Although the movie Alien Trespass is a very funny movie, the director and cast insisted that the 1950s throwback to B sci-fi movies be played seriously by the actors.

"I had them immerse themselves in the movies of the '50s and see some really great actors, like Michael Rennie and Patricia Neal in the original Day the Earth Stood Still, play these parts very seriously," said director R.W. Goodwin, who worked on the X-Files TV series.

It's hard to think that Eric McCormack (who earned laughs for eight years on Will & Grace) would play it straight, but he does as the stiff professor whose body gets inhabited by an alien named Urp.

"When the character of the tightwad in a suit gets taken over by an alien, you could easily get real funny if you played it that way, but Bob [Goodwin] fought that, and it was better," McCormack said in an interview with SCI FI Wire.

Goodwin added: "If Eric played that for comedy, it wouldn't be as funny and be a different kind of movie. But this shows he's an accomplished actor, and it was like a razor's edge the way he played it, whether it was going to work on not, and it did."
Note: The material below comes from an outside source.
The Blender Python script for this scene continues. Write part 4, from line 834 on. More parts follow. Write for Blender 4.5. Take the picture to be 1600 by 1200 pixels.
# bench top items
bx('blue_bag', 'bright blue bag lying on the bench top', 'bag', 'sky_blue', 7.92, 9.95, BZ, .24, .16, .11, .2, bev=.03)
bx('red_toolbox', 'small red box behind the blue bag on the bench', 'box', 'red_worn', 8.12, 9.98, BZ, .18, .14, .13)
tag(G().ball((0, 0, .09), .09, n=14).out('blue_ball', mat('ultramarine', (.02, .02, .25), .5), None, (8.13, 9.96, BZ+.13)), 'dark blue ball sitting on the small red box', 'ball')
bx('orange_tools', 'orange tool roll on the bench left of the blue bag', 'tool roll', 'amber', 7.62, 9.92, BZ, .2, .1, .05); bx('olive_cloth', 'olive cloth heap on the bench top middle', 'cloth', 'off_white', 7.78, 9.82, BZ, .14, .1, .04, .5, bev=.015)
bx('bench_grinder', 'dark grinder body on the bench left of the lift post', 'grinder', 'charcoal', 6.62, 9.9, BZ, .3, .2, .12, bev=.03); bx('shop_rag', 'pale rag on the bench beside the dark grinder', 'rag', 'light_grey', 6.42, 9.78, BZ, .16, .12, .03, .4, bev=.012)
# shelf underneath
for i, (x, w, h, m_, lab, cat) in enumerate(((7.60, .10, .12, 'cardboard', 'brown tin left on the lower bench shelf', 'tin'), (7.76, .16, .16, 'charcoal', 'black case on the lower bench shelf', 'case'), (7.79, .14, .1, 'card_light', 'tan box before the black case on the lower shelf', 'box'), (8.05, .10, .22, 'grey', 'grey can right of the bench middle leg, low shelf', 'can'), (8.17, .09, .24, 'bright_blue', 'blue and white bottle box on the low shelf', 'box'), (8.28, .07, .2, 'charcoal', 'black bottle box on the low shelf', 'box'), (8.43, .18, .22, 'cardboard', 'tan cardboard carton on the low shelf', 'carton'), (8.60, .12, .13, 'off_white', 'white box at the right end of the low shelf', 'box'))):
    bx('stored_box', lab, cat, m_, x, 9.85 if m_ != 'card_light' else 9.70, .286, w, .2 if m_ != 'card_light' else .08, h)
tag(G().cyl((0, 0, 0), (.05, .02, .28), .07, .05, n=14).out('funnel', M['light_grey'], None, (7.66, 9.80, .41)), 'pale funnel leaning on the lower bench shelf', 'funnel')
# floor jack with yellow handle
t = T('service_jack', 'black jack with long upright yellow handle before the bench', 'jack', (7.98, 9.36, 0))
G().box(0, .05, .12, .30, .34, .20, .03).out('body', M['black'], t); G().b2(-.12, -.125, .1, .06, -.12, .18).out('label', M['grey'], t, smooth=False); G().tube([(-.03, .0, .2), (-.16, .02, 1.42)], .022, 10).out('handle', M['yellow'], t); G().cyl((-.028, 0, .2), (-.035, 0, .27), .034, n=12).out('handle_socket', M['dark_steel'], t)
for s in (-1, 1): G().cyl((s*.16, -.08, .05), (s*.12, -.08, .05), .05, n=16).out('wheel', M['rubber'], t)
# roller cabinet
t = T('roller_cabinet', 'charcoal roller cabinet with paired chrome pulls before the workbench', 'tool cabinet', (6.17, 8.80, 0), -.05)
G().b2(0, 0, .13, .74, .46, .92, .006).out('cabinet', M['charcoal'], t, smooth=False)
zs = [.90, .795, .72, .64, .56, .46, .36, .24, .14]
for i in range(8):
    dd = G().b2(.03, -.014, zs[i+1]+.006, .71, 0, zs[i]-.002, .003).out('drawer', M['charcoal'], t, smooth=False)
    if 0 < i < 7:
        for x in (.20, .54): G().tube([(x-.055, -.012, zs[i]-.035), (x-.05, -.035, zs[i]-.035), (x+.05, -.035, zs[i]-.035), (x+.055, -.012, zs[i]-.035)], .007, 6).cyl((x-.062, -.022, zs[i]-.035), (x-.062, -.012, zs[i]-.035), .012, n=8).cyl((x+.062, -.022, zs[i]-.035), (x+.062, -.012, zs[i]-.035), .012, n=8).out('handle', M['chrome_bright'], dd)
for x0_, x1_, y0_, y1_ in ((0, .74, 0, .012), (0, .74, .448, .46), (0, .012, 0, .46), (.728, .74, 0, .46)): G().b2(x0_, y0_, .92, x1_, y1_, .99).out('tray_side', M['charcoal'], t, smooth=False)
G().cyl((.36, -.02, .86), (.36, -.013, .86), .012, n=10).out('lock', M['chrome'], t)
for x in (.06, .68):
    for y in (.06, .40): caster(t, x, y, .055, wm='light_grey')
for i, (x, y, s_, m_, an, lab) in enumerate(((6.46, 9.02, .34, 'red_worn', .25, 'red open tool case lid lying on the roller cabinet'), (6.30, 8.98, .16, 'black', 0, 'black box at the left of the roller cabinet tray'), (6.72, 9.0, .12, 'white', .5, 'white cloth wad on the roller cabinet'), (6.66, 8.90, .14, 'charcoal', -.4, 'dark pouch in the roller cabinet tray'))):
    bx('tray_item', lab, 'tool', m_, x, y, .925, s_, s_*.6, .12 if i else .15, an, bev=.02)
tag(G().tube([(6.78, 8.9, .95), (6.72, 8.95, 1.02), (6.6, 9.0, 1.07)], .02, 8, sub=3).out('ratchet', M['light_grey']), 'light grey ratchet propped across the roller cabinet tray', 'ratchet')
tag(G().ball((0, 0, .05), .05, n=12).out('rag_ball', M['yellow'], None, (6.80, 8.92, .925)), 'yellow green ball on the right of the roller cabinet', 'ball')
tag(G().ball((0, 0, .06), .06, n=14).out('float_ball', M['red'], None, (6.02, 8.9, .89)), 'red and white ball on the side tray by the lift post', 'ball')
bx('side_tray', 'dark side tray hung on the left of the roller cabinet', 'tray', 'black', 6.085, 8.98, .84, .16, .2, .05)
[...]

Robert Patrick, who worked The X-Files as FBI agent John Doggett, said that he has always played comedy in a straight way. In this movie, as a small-town police officer, he's particularly funny.

The movie isn't a parody of the old B movies, but more of a re-creation of the style, Goodwin said. Rather than depend on too many special effects, the crew uses as many real costumes and props as possible, not to mention such old-fashioned filmmaking techniques as rear projection as the actors walk and drive.

"There is one scene where the treadmill stops and carries me another two feet, and the background is moving, and I crack up every time I see it," McCormack said. "It's a little thing that you can hardly notice, and it wasn't that it was done badly on purpose, or that it was done for laughs, but because it was accurate to the era."

Australian actress Jenni Baird, who makes her feature-film debut, said, "It was interesting to note the cadence and rhythm of the actors of that time period. They didn't stutter, they said every line, and they were very precise, so we had to copy that."

Goodwin added, "It may be a good time for this, because even though we filmed in 2007, things have gotten so horrible, and so I want the audience to time-travel back to a different era for two hours to the '50s and laugh a lot and see something with a lot of heart."

Alien Trespass, which also stars Dan Lauria and Jody Thompson, opens on Friday in limited release from Roadside Attractions.